Doch Bayern wird vor dem eigenen Publikum gewaltig etwas dagegen haben: Mit Gomez haben sie nebst Lionel Messi und Cristiano Ronaldo einer der drei treffsichersten Stürmer Europas im Kader, der ununterbrochen für Gefahr im gegnerischen Strafraum sorgt. Auch das Mittelfeld um Schweinsteiger, Robben und Ribéry ist wohl demjenigen von Chelsea trotz Frank Lampard überlegen, zudem fehlt bei den Londoner Ramirez wegen einer Gelbsperre. Nur im Tor ist Petr Cech ein wenig stärker einzuschätzen als Manuel Neuer, auch wenn dieser im Halbfinale als Penaltyheld zu glänzen vermochte.

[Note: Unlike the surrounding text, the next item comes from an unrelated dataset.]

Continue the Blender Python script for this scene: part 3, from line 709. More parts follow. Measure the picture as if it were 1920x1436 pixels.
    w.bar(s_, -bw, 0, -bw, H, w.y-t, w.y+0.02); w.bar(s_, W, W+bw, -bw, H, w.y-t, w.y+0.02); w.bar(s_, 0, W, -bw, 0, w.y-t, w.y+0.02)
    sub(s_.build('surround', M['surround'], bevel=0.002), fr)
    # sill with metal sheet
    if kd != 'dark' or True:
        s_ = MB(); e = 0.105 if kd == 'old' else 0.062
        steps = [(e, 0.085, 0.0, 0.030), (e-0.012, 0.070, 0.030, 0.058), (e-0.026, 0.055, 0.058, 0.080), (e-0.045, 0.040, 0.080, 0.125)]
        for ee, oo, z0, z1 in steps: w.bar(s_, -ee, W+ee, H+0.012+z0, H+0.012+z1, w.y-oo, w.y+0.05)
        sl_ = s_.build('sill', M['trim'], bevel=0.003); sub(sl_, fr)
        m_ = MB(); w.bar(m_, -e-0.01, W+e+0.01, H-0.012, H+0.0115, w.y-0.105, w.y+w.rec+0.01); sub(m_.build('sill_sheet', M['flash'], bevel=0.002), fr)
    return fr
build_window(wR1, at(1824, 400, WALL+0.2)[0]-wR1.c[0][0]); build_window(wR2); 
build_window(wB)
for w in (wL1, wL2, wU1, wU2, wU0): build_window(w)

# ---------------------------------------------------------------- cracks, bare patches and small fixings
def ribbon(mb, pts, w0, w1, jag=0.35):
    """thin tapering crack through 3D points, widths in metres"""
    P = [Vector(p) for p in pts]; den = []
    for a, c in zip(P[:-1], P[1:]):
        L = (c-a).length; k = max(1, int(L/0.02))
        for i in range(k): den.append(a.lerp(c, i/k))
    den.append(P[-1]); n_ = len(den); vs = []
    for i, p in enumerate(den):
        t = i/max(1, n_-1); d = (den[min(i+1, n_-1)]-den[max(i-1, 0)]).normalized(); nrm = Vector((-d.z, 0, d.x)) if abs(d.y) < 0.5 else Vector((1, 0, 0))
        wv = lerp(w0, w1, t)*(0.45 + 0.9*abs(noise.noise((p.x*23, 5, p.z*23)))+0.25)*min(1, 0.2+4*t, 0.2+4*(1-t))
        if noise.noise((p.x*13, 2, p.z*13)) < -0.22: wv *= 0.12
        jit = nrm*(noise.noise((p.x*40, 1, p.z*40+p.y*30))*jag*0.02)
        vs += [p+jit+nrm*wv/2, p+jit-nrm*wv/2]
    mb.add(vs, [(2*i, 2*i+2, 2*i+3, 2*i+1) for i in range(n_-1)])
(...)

Bei den Trainern besitzt Jupp Heynckes zweifelsohne die grössere Erfahrung, der sogar mal die CL-Trophäe in die Höhe stemmen konnte, 1998 gewann er den Titel mit Real Madrid, sah sich aber trotzdem wegen einer enttäuschenden Meisterschaft wenige Tage später auf die Strasse gesetzt. Auf der anderen Seite könnte Roberto di Matteo, dessen eher bescheidene Referenzen im Lebenslauf die Milton Keynes Downs und West Bromwich Albion umfassen, für den ersten Höhepunkt seiner Karriere sorgen, zumal er auch für eine Festanstellung bei Chelsea im Gespräch steht. Die Pläne Abramowitschs, José Mourinho zurück an die Stamford Bridge zu holen, haben sich wohl zerschlagen, da dieser nach der Halbfinalniederlage geschworen hatte, nächste Saison mit den Madrilenen zurückzuschlagen. Im Gegensatz zu seinem Vorgänger André Villas-Boas vermochte di Matteo auch die älteren Spieler auf seine Seite zu ziehen, mit einigen von ihnen stand er noch bei den Londonern im Kader. Vielleicht schafft es mal ein ehemaliger Experte beim Schweizer Fernsehen doch auf die richtig grosse Fussballbühne und Gilbert Gress kann aufhören, mit den glorreichen Zeiten bei Xamax und Racing Strasbourg zu prahlen. Di Matteo, der seines Zeichens gemeinsam mit dem heutigen deutschen Bundestrainer Joachim Löw unter dem designierten FCZ-Coach Rolf Fringer beim FC Schaffhausen seine Weltkarriere startete, steht nun heute Abend auf dem Höhepunkt dieser. Eine Sternstunde für Di Matteo oder ein zweiter CL-Titel für Heynckes?